A delicious Southeast Asian dessert is made by cooking short or medium grain rice with sweetened or unsweetened coconut milk with water, then blending pureed mango into the rice. I mold the cooled rice into little balls, sometimes tucking a chunk of mango in the center. Serve the mango rice balls finished with a squeeze of fresh lime and a topping of toasted, shredded coconut.
There is no substitute for fish sauce, a salty, uniquely flavored seasoning condiment made from fermented fish and used in many Southeast Asian dishes. A little goes a long way. Keep an opened bottle in the refrigerator. One reliable brand to look for has three crabs on the label. You’ll most likely find it in Asian markets.
The testers at America’s Test Kitchen recommend the Chaokoh brand of coconut milk because it has much less sugar than other brands, or A Taste of Thai Lite Coconut Milk if you’re watching fat grams. Personally, I lean toward the new organic coconut milks on the market.

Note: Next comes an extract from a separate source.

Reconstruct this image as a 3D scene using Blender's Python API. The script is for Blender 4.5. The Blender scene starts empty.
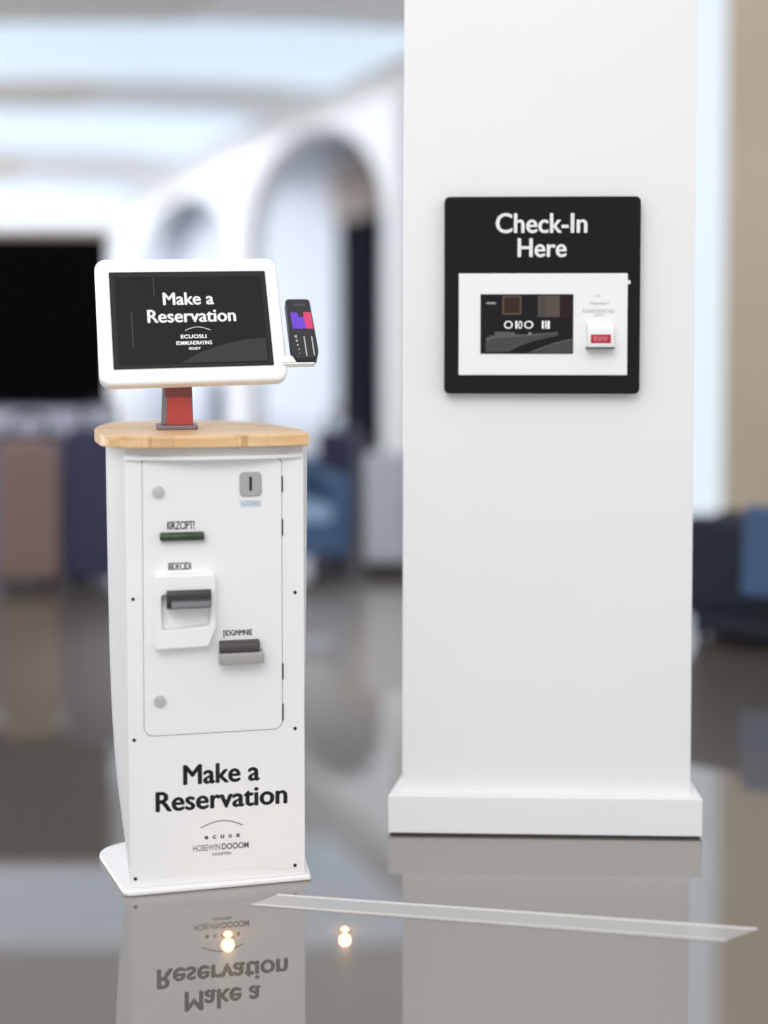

In my heart of hearts I long to have everyone making their own broths and stashing them in the freezer. That said, I’ve also come to accept the realities of modern life, which is why I like the idea of simplifying this soup with canned broth punched up with the Thai red curry paste, instead of running all over a city trying to find lime leaves and galangal and simmering a chicken to make broth.
NOTE: Therma Pen
Cook chicken to 160°. If to 180° it gets tough.